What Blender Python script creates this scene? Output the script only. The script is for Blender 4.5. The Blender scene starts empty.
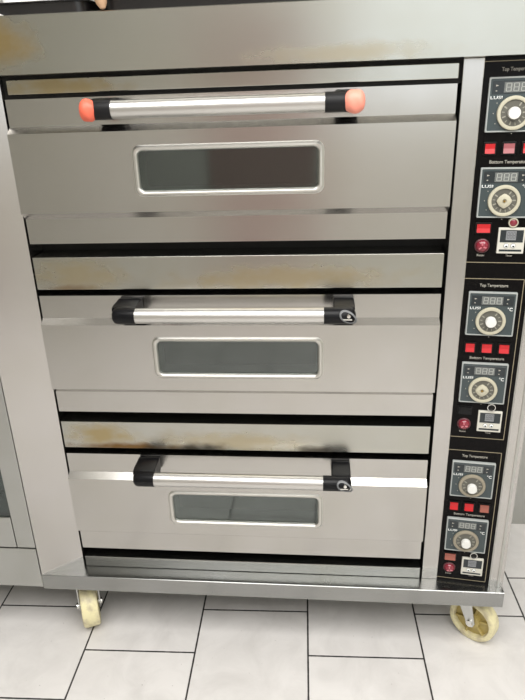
import bpy, bmesh, math, random
from mathutils import Matrix, Vector
random.seed(4)
S = bpy.context.scene
C = S.collection
R = math.radians
F = 0.268                     # height of the lowest oven door's bottom edge above the floor
WING_A = 0.1199               # the control wing is turned this much towards the room

# ------------------------------------------------------------------ camera, light, exposure
cam = bpy.data.objects.new('camera', bpy.data.cameras.new('camera'))
C.objects.link(cam)
cam.location = (0.62999, -1.27372, 1.08401 + F)
cam.rotation_euler = (R(68.0482), R(1.8493), R(5.0892))
cam.data.sensor_fit = 'VERTICAL'; cam.data.sensor_height = 24.0
cam.data.lens = 24.0 * 615.876 / 700.0
cam.data.clip_start = 0.02
S.camera = cam

S.view_settings.view_transform = 'Standard'
S.view_settings.look = 'None'
S.view_settings.gamma = 1.0
S.view_settings.use_curve_mapping = False
S.view_settings.exposure = 0.0
S.cycles.use_denoising = True
S.cycles.max_bounces = 10
S.cycles.sample_clamp_indirect = 4.0

W = bpy.data.worlds.new('daylight'); S.world = W; W.use_nodes = True
bg = W.node_tree.nodes['Background']
bg.inputs[0].default_value = (0.90, 0.96, 1.0, 1); bg.inputs[1].default_value = 1.0

def area(name, loc, rot, sx, sy, power, col):
    l = bpy.data.lights.new(name, 'AREA'); l.shape = 'RECTANGLE'; l.size = sx; l.size_y = sy
    l.energy = power; l.color = col
    o = bpy.data.objects.new(name, l); C.objects.link(o); o.location = loc; o.rotation_euler = rot
    return o
area('window_daylight', (1.80, -3.42, 1.95), (R(90), 0, 0), 2.2, 1.3, 7.5, (0.97, 0.99, 1.0))
area('ceiling_lamp_light', (0.95, -1.50, 2.66), (0, 0, 0), 3.0, 1.9, 118, (1.0, 0.982, 0.96))

# ------------------------------------------------------------------ materials
def mat(name, col, rough=0.5, metal=0.0, spec=0.5, coat=0.0, emit=0.0):
    m = bpy.data.materials.new(name); m.use_nodes = True
    b = m.node_tree.nodes['Principled BSDF']
    b.inputs['Base Color'].default_value = (*col, 1)
    b.inputs['Roughness'].default_value = rough
    b.inputs['Metallic'].default_value = metal
    b.inputs['Specular IOR Level'].default_value = spec
    b.inputs['Coat Weight'].default_value = coat
    if emit:
        b.inputs['Emission Color'].default_value = (*col, 1); b.inputs['Emission Strength'].default_value = emit
    return m

def N(m, t, **kw):
    n = m.node_tree.nodes.new(t)
    for k, v in kw.items(): setattr(n, k, v)
    return n
def L(m, a, b): m.node_tree.links.new(a, b)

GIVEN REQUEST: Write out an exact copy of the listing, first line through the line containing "WING_A = 0.1199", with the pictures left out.

COMPLETE OUTPUT:
What Blender Python script creates this scene? Output the script only. The script is for Blender 4.5. The Blender scene starts empty.
import bpy, bmesh, math, random
from mathutils import Matrix, Vector
random.seed(4)
S = bpy.context.scene
C = S.collection
R = math.radians
F = 0.268                     # height of the lowest oven door's bottom edge above the floor
WING_A = 0.1199               # the control wing is turned this much towards the room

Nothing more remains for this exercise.